**STATED PROBLEM**
Write out each line word for word. Drop pictures.

**DATA SEGMENT**

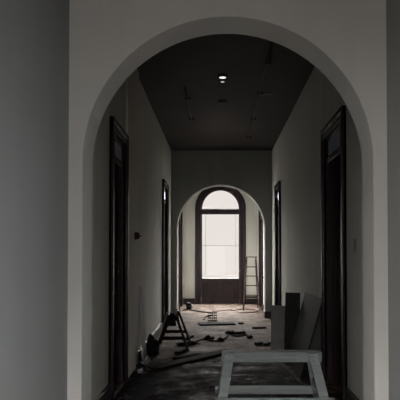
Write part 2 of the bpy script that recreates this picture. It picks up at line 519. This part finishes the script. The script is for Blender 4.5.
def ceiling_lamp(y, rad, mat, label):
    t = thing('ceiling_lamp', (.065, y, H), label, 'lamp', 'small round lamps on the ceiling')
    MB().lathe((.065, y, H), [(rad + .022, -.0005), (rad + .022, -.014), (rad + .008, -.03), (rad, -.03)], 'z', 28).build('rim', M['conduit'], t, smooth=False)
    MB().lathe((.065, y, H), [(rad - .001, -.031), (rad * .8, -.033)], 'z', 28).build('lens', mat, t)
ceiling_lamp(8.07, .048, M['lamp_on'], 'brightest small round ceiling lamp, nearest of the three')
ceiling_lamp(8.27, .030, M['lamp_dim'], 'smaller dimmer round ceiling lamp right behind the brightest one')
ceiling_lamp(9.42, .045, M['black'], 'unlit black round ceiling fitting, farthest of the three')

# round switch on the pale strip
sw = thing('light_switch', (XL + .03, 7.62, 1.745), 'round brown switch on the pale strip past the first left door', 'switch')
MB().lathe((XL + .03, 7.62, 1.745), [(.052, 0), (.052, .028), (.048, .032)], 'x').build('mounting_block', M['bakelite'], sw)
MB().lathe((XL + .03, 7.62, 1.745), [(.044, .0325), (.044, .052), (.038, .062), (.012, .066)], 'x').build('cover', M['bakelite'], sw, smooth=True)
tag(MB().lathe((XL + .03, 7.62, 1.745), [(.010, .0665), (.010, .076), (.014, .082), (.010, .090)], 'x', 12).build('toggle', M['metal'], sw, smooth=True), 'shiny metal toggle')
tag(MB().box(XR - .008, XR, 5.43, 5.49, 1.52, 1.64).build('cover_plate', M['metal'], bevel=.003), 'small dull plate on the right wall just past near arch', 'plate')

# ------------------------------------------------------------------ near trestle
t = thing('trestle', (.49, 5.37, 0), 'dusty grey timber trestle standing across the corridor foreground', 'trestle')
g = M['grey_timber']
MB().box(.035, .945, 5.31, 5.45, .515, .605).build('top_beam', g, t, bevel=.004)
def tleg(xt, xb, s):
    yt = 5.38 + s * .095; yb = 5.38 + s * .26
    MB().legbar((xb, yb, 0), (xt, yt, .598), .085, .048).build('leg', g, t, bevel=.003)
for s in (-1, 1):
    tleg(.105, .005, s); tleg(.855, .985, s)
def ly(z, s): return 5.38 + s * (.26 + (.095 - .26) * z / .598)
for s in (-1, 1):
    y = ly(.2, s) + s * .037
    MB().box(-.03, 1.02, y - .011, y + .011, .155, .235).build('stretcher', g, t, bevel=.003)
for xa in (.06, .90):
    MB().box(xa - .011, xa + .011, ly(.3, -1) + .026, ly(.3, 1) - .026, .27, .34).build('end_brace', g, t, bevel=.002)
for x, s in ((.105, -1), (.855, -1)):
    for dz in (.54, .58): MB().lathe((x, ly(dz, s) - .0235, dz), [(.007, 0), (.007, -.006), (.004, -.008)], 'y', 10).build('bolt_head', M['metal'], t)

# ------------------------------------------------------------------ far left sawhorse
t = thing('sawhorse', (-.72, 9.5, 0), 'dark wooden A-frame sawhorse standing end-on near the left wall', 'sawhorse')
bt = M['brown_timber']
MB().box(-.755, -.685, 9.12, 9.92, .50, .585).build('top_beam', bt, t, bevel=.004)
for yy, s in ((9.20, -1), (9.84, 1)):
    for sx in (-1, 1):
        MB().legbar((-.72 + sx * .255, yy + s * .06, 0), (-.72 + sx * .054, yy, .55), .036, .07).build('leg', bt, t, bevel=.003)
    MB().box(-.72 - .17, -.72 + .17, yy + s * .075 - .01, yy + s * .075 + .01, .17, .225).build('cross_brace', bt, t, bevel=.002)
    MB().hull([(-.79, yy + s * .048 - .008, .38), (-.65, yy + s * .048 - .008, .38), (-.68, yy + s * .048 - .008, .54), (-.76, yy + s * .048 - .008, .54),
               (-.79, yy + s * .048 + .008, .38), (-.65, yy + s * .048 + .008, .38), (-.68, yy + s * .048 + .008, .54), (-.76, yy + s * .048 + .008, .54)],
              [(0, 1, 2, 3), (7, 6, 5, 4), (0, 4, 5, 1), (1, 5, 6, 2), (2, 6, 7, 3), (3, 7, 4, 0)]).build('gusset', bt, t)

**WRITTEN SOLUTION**
Write part 2 of the bpy script that recreates this picture. It picks up at line 519. This part finishes the script. The script is for Blender 4.5.
def ceiling_lamp(y, rad, mat, label):
    t = thing('ceiling_lamp', (.065, y, H), label, 'lamp', 'small round lamps on the ceiling')
    MB().lathe((.065, y, H), [(rad + .022, -.0005), (rad + .022, -.014), (rad + .008, -.03), (rad, -.03)], 'z', 28).build('rim', M['conduit'], t, smooth=False)
    MB().lathe((.065, y, H), [(rad - .001, -.031), (rad * .8, -.033)], 'z', 28).build('lens', mat, t)
ceiling_lamp(8.07, .048, M['lamp_on'], 'brightest small round ceiling lamp, nearest of the three')
ceiling_lamp(8.27, .030, M['lamp_dim'], 'smaller dimmer round ceiling lamp right behind the brightest one')
ceiling_lamp(9.42, .045, M['black'], 'unlit black round ceiling fitting, farthest of the three')

# round switch on the pale strip
sw = thing('light_switch', (XL + .03, 7.62, 1.745), 'round brown switch on the pale strip past the first left door', 'switch')
MB().lathe((XL + .03, 7.62, 1.745), [(.052, 0), (.052, .028), (.048, .032)], 'x').build('mounting_block', M['bakelite'], sw)
MB().lathe((XL + .03, 7.62, 1.745), [(.044, .0325), (.044, .052), (.038, .062), (.012, .066)], 'x').build('cover', M['bakelite'], sw, smooth=True)
tag(MB().lathe((XL + .03, 7.62, 1.745), [(.010, .0665), (.010, .076), (.014, .082), (.010, .090)], 'x', 12).build('toggle', M['metal'], sw, smooth=True), 'shiny metal toggle')
tag(MB().box(XR - .008, XR, 5.43, 5.49, 1.52, 1.64).build('cover_plate', M['metal'], bevel=.003), 'small dull plate on the right wall just past near arch', 'plate')

# ------------------------------------------------------------------ near trestle
t = thing('trestle', (.49, 5.37, 0), 'dusty grey timber trestle standing across the corridor foreground', 'trestle')
g = M['grey_timber']
MB().box(.035, .945, 5.31, 5.45, .515, .605).build('top_beam', g, t, bevel=.004)
def tleg(xt, xb, s):
    yt = 5.38 + s * .095; yb = 5.38 + s * .26
    MB().legbar((xb, yb, 0), (xt, yt, .598), .085, .048).build('leg', g, t, bevel=.003)
for s in (-1, 1):
    tleg(.105, .005, s); tleg(.855, .985, s)
def ly(z, s): return 5.38 + s * (.26 + (.095 - .26) * z / .598)
for s in (-1, 1):
    y = ly(.2, s) + s * .037
    MB().box(-.03, 1.02, y - .011, y + .011, .155, .235).build('stretcher', g, t, bevel=.003)
for xa in (.06, .90):
    MB().box(xa - .011, xa + .011, ly(.3, -1) + .026, ly(.3, 1) - .026, .27, .34).build('end_brace', g, t, bevel=.002)
for x, s in ((.105, -1), (.855, -1)):
    for dz in (.54, .58): MB().lathe((x, ly(dz, s) - .0235, dz), [(.007, 0), (.007, -.006), (.004, -.008)], 'y', 10).build('bolt_head', M['metal'], t)

# ------------------------------------------------------------------ far left sawhorse
t = thing('sawhorse', (-.72, 9.5, 0), 'dark wooden A-frame sawhorse standing end-on near the left wall', 'sawhorse')
bt = M['brown_timber']
MB().box(-.755, -.685, 9.12, 9.92, .50, .585).build('top_beam', bt, t, bevel=.004)
for yy, s in ((9.20, -1), (9.84, 1)):
    for sx in (-1, 1):
        MB().legbar((-.72 + sx * .255, yy + s * .06, 0), (-.72 + sx * .054, yy, .55), .036, .07).build('leg', bt, t, bevel=.003)
    MB().box(-.72 - .17, -.72 + .17, yy + s * .075 - .01, yy + s * .075 + .01, .17, .225).build('cross_brace', bt, t, bevel=.002)
    MB().hull([(-.79, yy + s * .048 - .008, .38), (-.65, yy + s * .048 - .008, .38), (-.68, yy + s * .048 - .008, .54), (-.76, yy + s * .048 - .008, .54),
               (-.79, yy + s * .048 + .008, .38), (-.65, yy + s * .048 + .008, .38), (-.68, yy + s * .048 + .008, .54), (-.76, yy + s * .048 + .008, .54)],
              [(0, 1, 2, 3), (7, 6, 5, 4), (0, 4, 5, 1), (1, 5, 6, 2), (2, 6, 7, 3), (3, 7, 4, 0)]).build('gusset', bt, t)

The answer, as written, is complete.